Given request :: Give the number of lines containing the word "wide" and nothing more.

Source excerpt ::
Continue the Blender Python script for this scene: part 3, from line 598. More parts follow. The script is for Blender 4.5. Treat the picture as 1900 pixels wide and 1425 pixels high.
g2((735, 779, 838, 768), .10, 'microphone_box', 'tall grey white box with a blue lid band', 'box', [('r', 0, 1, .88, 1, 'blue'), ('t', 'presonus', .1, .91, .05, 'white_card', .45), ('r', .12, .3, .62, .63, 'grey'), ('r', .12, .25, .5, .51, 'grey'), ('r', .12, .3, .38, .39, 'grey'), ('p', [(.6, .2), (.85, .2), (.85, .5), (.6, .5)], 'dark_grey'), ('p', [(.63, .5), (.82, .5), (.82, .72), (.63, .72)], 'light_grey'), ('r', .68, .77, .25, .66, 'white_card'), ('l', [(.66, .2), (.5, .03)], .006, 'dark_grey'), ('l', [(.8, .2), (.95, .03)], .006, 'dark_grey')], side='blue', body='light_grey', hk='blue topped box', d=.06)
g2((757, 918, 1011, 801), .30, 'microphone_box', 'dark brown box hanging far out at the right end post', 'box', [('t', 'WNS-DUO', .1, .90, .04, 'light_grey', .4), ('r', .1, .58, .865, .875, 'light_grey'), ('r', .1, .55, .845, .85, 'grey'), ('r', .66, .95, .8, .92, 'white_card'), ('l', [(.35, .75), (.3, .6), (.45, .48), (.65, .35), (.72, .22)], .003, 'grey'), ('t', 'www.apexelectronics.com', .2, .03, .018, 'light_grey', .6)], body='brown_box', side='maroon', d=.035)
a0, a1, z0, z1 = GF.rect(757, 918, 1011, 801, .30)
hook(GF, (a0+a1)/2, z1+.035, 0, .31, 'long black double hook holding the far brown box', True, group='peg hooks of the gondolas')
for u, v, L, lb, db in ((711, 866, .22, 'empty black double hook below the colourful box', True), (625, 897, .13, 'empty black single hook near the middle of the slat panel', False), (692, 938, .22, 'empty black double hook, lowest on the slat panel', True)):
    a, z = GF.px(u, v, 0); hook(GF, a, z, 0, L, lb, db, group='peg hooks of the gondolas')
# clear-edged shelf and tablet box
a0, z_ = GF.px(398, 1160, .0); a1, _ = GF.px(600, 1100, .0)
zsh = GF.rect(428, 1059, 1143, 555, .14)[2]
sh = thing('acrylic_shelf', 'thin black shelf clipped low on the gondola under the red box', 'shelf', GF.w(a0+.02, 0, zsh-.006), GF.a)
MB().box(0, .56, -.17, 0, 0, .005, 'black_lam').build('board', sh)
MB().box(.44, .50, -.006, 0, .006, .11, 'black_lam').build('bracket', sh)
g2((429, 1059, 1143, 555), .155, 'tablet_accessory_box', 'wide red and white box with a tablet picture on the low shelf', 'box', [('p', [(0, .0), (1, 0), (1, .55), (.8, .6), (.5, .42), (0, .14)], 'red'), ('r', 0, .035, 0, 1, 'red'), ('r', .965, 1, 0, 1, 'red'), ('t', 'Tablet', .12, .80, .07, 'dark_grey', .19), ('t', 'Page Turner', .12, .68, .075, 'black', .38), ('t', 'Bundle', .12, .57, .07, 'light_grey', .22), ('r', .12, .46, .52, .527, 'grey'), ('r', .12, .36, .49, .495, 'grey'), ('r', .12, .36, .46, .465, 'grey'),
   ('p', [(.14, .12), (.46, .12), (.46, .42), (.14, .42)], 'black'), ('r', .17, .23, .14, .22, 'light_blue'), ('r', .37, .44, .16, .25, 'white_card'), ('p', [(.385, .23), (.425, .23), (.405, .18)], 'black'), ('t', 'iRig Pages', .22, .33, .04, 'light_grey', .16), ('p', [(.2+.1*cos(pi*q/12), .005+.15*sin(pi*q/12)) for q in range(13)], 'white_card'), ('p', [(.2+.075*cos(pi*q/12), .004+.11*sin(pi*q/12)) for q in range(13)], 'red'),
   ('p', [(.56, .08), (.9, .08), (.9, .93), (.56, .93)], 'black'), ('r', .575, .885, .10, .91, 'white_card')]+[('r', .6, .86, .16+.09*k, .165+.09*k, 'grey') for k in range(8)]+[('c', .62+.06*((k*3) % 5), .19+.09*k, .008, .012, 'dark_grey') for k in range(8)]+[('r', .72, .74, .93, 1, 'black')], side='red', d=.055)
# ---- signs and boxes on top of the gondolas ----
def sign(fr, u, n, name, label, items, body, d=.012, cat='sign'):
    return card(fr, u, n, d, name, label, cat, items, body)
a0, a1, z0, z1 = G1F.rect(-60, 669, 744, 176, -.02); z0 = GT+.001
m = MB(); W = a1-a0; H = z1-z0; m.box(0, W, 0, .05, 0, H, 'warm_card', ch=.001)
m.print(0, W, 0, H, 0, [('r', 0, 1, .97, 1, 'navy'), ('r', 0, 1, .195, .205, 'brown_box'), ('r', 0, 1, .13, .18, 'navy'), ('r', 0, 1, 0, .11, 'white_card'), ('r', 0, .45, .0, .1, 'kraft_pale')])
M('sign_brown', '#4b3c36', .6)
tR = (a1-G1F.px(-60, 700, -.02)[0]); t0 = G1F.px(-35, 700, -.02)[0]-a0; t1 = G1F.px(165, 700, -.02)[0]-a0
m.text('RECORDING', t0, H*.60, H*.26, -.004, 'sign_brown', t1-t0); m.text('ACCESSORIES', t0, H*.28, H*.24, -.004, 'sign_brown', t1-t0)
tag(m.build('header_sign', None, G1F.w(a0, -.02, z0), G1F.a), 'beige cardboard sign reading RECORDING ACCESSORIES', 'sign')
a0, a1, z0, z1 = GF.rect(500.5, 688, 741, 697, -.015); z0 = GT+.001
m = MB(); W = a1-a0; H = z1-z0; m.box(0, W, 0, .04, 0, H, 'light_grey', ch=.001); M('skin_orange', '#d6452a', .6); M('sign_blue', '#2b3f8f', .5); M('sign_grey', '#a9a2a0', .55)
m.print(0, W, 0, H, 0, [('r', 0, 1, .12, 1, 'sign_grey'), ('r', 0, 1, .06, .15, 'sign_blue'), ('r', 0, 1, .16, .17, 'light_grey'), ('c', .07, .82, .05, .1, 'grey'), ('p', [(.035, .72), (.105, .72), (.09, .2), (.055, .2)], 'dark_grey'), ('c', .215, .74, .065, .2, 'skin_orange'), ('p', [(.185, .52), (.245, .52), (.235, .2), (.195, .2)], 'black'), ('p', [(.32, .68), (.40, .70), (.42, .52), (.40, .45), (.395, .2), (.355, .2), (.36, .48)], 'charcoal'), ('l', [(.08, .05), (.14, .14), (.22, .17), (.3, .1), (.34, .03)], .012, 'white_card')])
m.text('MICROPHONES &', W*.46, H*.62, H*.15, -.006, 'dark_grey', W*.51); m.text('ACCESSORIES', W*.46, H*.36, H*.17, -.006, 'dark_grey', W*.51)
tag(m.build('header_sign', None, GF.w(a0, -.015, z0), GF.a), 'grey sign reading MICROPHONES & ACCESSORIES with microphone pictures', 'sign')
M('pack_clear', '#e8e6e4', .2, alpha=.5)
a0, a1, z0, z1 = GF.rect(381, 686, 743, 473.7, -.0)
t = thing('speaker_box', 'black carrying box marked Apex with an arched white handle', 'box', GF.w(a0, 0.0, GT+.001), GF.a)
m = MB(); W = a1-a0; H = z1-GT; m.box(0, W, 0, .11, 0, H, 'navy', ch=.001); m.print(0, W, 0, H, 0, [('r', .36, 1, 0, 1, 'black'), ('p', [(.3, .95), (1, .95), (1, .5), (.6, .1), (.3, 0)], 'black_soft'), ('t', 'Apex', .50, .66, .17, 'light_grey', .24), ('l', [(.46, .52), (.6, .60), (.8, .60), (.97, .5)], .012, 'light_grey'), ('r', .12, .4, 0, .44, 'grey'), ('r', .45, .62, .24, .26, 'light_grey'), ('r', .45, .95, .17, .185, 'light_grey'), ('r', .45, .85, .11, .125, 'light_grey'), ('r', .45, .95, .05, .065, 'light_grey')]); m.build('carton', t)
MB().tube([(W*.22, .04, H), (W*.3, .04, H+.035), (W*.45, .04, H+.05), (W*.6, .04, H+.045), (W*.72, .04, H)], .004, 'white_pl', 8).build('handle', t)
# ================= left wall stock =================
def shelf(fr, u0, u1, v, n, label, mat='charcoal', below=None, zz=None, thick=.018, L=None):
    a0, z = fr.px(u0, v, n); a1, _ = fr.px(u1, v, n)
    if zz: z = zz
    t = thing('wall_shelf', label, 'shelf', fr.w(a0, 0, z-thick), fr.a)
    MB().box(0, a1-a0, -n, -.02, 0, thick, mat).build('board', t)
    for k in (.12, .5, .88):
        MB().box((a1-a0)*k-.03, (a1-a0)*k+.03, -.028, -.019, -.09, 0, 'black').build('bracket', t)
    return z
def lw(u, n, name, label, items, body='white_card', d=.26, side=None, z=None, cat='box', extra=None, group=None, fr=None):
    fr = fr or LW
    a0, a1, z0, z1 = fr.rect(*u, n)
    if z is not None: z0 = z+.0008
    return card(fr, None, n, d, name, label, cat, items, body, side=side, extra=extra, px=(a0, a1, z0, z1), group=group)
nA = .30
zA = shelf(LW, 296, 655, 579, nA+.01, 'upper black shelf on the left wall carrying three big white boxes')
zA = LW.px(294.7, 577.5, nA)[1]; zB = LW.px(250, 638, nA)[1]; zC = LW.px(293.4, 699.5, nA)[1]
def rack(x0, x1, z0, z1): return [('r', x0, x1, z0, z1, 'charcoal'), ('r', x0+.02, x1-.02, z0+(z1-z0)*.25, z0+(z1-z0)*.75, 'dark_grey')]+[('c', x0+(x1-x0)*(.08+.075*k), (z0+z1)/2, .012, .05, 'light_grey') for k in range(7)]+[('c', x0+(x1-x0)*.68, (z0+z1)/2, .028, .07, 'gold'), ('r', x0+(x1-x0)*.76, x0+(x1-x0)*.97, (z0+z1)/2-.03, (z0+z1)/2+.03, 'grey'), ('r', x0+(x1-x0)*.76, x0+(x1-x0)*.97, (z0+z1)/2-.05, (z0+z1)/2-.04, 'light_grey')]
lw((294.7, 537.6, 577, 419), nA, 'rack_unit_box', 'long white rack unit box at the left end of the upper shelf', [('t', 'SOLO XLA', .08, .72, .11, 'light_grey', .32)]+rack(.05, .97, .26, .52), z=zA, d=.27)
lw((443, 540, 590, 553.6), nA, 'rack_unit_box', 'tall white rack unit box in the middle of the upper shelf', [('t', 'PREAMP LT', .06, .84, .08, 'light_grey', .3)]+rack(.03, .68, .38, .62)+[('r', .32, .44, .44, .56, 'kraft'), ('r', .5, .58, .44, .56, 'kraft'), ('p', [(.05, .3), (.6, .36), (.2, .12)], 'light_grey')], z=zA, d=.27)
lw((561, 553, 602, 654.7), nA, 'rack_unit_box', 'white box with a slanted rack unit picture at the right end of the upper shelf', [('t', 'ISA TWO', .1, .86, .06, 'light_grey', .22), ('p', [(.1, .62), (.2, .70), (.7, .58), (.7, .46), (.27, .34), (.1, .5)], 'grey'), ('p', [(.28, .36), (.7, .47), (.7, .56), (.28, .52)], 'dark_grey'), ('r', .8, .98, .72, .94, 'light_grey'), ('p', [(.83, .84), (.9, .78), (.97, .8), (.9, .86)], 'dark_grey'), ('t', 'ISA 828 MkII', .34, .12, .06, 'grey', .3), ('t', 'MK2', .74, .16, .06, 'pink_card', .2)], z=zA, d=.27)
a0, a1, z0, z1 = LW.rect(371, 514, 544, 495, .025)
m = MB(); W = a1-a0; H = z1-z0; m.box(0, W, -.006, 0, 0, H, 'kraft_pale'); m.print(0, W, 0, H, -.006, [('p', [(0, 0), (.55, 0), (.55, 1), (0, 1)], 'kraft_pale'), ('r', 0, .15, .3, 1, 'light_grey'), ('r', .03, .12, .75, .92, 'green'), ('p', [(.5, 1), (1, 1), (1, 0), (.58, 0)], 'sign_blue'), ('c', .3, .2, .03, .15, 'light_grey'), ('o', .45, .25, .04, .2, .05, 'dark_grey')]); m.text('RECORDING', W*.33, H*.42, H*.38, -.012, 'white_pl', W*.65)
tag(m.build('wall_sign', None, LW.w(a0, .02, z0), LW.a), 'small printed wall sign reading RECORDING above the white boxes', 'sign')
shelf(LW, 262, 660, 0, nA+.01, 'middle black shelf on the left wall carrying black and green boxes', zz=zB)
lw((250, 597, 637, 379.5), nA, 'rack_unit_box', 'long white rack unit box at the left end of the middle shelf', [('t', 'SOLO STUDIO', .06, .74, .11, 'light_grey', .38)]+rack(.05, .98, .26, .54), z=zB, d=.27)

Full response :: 2